Exercise: Skip every image and restate the data word for word.

==== Material ====

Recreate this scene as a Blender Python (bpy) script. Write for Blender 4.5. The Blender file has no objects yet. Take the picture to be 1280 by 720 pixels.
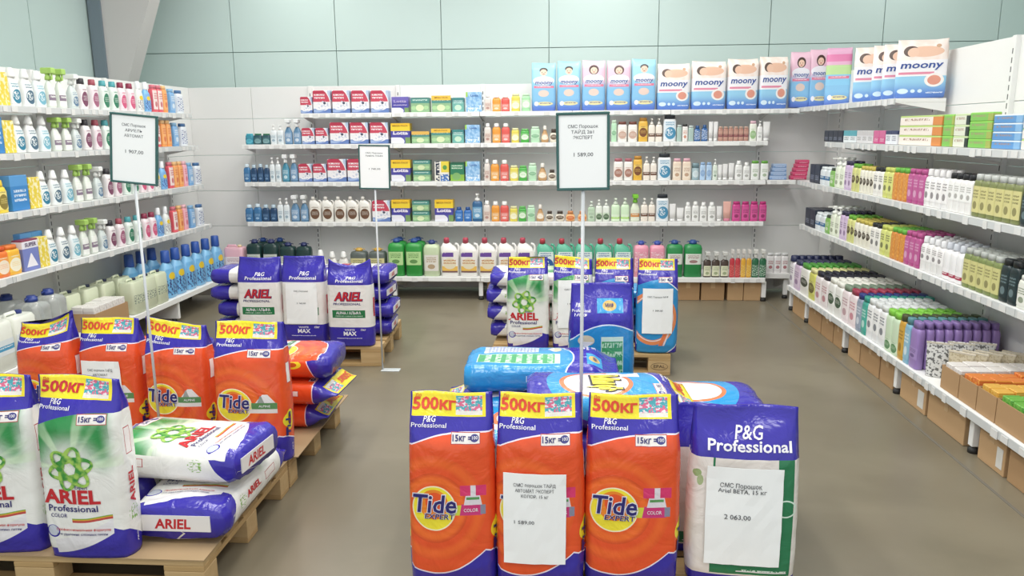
import bpy, math, random
from mathutils import Vector, Matrix, noise

# ------------------------------------------------------------------ camera
F_PX, CAM_H, HORIZON_Y, VP_DX, ROLL = 970.0, 1.6, 163.5, 65.0, 0.0085
S = bpy.context.scene
COL = S.collection
_th = math.atan((360 - HORIZON_Y) / F_PX)
_ps = math.atan(VP_DX / math.hypot(F_PX, 360 - HORIZON_Y))
FW = Vector((-math.sin(_ps) * math.cos(_th), math.cos(_ps) * math.cos(_th), -math.sin(_th)))
_r = Vector((math.cos(_ps), math.sin(_ps), 0)); _u = _r.cross(FW)
RT = _r * math.cos(ROLL) - _u * math.sin(ROLL)
UP = _u * math.cos(ROLL) + _r * math.sin(ROLL)
EYE = Vector((0, 0, CAM_H))
cam = bpy.data.cameras.new('camera'); cam.sensor_width = 36; cam.lens = F_PX / 1280 * 36
cam.clip_start = 0.05; cam.clip_end = 100
camo = bpy.data.objects.new('camera', cam); COL.objects.link(camo)
camo.matrix_world = Matrix(((RT.x, UP.x, -FW.x, 0), (RT.y, UP.y, -FW.y, 0), (RT.z, UP.z, -FW.z, CAM_H), (0, 0, 0, 1)))
S.camera = camo

# ------------------------------------------------------------------ world, lamps, exposure
w = bpy.data.worlds.new('hall_light'); S.world = w; w.use_nodes = True
bg = w.node_tree.nodes['Background']; bg.inputs[0].default_value = (0.93, 0.97, 1.0, 1); bg.inputs[1].default_value = 1.0
S.view_settings.view_transform = 'Standard'; S.view_settings.look = 'None'
S.view_settings.exposure = 0.0; S.view_settings.gamma = 1.0; S.view_settings.use_curve_mapping = False
def lamp(name, loc, sx, sy, power, colr):
    l = bpy.data.lights.new(name, 'AREA'); l.shape = 'RECTANGLE'; l.size = sx; l.size_y = sy; l.energy = power; l.color = colr
    o = bpy.data.objects.new(name, l); o.location = loc; COL.objects.link(o); return o
for ly, pw, xs_ in ((0.8, 34, (-2.0, -0.3, 1.4)), (3.2, 36, (-2.0, -0.6, 0.8)), (5.7, 42, (-2.0, -0.6, 0.8)), (7.7, 17, (-2.8, 0.4, 3.4))):  # rearmost row is added fill to brighten the green back wall
    for lx in xs_:
        lamp('ceiling_and_fill_lamp', (lx, ly, 3.9), 0.35, 1.6 if ly < 7 else 1.2, pw, (1.0, 0.985, 0.95))

# ------------------------------------------------------------------ pixel -> place on a real plane
def ray(x, y): return RT * ((x - 640) / F_PX) - UP * ((y - 360) / F_PX) + FW
def onY(x, y, Y): d = ray(x, y); return EYE + d * (Y / d.y)
def onX(x, y, X): d = ray(x, y); return EYE + d * (X / d.x)
def pj(X, Y, Z):
    v = Vector((X, Y, Z)) - EYE; q = v.dot(FW); return 640 + F_PX * v.dot(RT) / q, 360 - F_PX * v.dot(UP) / q
def solveY(px, X, Z):                       # depth along a side wall at which (X, ., Z) shows in column px
    lo, hi = 2.2, 30.0; inc = pj(X, hi, Z)[0] > pj(X, lo, Z)[0]
    for _ in range(40):
        m = (lo + hi) / 2
        if (pj(X, m, Z)[0] < px) == inc: lo = m
        else: hi = m
    return lo
def solveX(px, Y, Z):
    lo, hi = -9.0, 9.0
    for _ in range(40):
        m = (lo + hi) / 2
        if pj(m, Y, Z)[0] < px: lo = m
        else: hi = m
    return lo

# ------------------------------------------------------------------ materials
def lin(h):
    h = h.lstrip('#'); c = [int(h[i:i + 2], 16) / 255 for i in (0, 2, 4)]
    return tuple(x / 12.92 if x <= 0.04045 else ((x + 0.055) / 1.055) ** 2.4 for x in c) + (1,)
_m = {}
def mat(h, rough=0.45, metal=0, trans=0, alpha=1, name=None, spec=0.5):
    k = (h, rough, metal, trans, alpha)
    if k in _m: return _m[k]
    m = bpy.data.materials.new(name or 'paint_' + h.strip('#')); m.use_nodes = True
    b = m.node_tree.nodes['Principled BSDF']
    b.inputs['Base Color'].default_value = lin(h); b.inputs['Roughness'].default_value = rough
    b.inputs['Metallic'].default_value = metal; b.inputs['Transmission Weight'].default_value = trans
    b.inputs['Alpha'].default_value = alpha; b.inputs['Specular IOR Level'].default_value = spec
    _m[k] = m; return m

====

Task answer:
Recreate this scene as a Blender Python (bpy) script. Write for Blender 4.5. The Blender file has no objects yet. Take the picture to be 1280 by 720 pixels.
import bpy, math, random
from mathutils import Vector, Matrix, noise

# ------------------------------------------------------------------ camera
F_PX, CAM_H, HORIZON_Y, VP_DX, ROLL = 970.0, 1.6, 163.5, 65.0, 0.0085
S = bpy.context.scene
COL = S.collection
_th = math.atan((360 - HORIZON_Y) / F_PX)
_ps = math.atan(VP_DX / math.hypot(F_PX, 360 - HORIZON_Y))
FW = Vector((-math.sin(_ps) * math.cos(_th), math.cos(_ps) * math.cos(_th), -math.sin(_th)))
_r = Vector((math.cos(_ps), math.sin(_ps), 0)); _u = _r.cross(FW)
RT = _r * math.cos(ROLL) - _u * math.sin(ROLL)
UP = _u * math.cos(ROLL) + _r * math.sin(ROLL)
EYE = Vector((0, 0, CAM_H))
cam = bpy.data.cameras.new('camera'); cam.sensor_width = 36; cam.lens = F_PX / 1280 * 36
cam.clip_start = 0.05; cam.clip_end = 100
camo = bpy.data.objects.new('camera', cam); COL.objects.link(camo)
camo.matrix_world = Matrix(((RT.x, UP.x, -FW.x, 0), (RT.y, UP.y, -FW.y, 0), (RT.z, UP.z, -FW.z, CAM_H), (0, 0, 0, 1)))
S.camera = camo

# ------------------------------------------------------------------ world, lamps, exposure
w = bpy.data.worlds.new('hall_light'); S.world = w; w.use_nodes = True
bg = w.node_tree.nodes['Background']; bg.inputs[0].default_value = (0.93, 0.97, 1.0, 1); bg.inputs[1].default_value = 1.0
S.view_settings.view_transform = 'Standard'; S.view_settings.look = 'None'
S.view_settings.exposure = 0.0; S.view_settings.gamma = 1.0; S.view_settings.use_curve_mapping = False
def lamp(name, loc, sx, sy, power, colr):
    l = bpy.data.lights.new(name, 'AREA'); l.shape = 'RECTANGLE'; l.size = sx; l.size_y = sy; l.energy = power; l.color = colr
    o = bpy.data.objects.new(name, l); o.location = loc; COL.objects.link(o); return o
for ly, pw, xs_ in ((0.8, 34, (-2.0, -0.3, 1.4)), (3.2, 36, (-2.0, -0.6, 0.8)), (5.7, 42, (-2.0, -0.6, 0.8)), (7.7, 17, (-2.8, 0.4, 3.4))):  # rearmost row is added fill to brighten the green back wall
    for lx in xs_:
        lamp('ceiling_and_fill_lamp', (lx, ly, 3.9), 0.35, 1.6 if ly < 7 else 1.2, pw, (1.0, 0.985, 0.95))

# ------------------------------------------------------------------ pixel -> place on a real plane
def ray(x, y): return RT * ((x - 640) / F_PX) - UP * ((y - 360) / F_PX) + FW
def onY(x, y, Y): d = ray(x, y); return EYE + d * (Y / d.y)
def onX(x, y, X): d = ray(x, y); return EYE + d * (X / d.x)
def pj(X, Y, Z):
    v = Vector((X, Y, Z)) - EYE; q = v.dot(FW); return 640 + F_PX * v.dot(RT) / q, 360 - F_PX * v.dot(UP) / q
def solveY(px, X, Z):                       # depth along a side wall at which (X, ., Z) shows in column px
    lo, hi = 2.2, 30.0; inc = pj(X, hi, Z)[0] > pj(X, lo, Z)[0]
    for _ in range(40):
        m = (lo + hi) / 2
        if (pj(X, m, Z)[0] < px) == inc: lo = m
        else: hi = m
    return lo
def solveX(px, Y, Z):
    lo, hi = -9.0, 9.0
    for _ in range(40):
        m = (lo + hi) / 2
        if pj(m, Y, Z)[0] < px: lo = m
        else: hi = m
    return lo

# ------------------------------------------------------------------ materials
def lin(h):
    h = h.lstrip('#'); c = [int(h[i:i + 2], 16) / 255 for i in (0, 2, 4)]
    return tuple(x / 12.92 if x <= 0.04045 else ((x + 0.055) / 1.055) ** 2.4 for x in c) + (1,)
_m = {}
def mat(h, rough=0.45, metal=0, trans=0, alpha=1, name=None, spec=0.5):
    k = (h, rough, metal, trans, alpha)
    if k in _m: return _m[k]
    m = bpy.data.materials.new(name or 'paint_' + h.strip('#')); m.use_nodes = True
    b = m.node_tree.nodes['Principled BSDF']
    b.inputs['Base Color'].default_value = lin(h); b.inputs['Roughness'].default_value = rough
    b.inputs['Metallic'].default_value = metal; b.inputs['Transmission Weight'].default_value = trans
    b.inputs['Alpha'].default_value = alpha; b.inputs['Specular IOR Level'].default_value = spec
    _m[k] = m; return m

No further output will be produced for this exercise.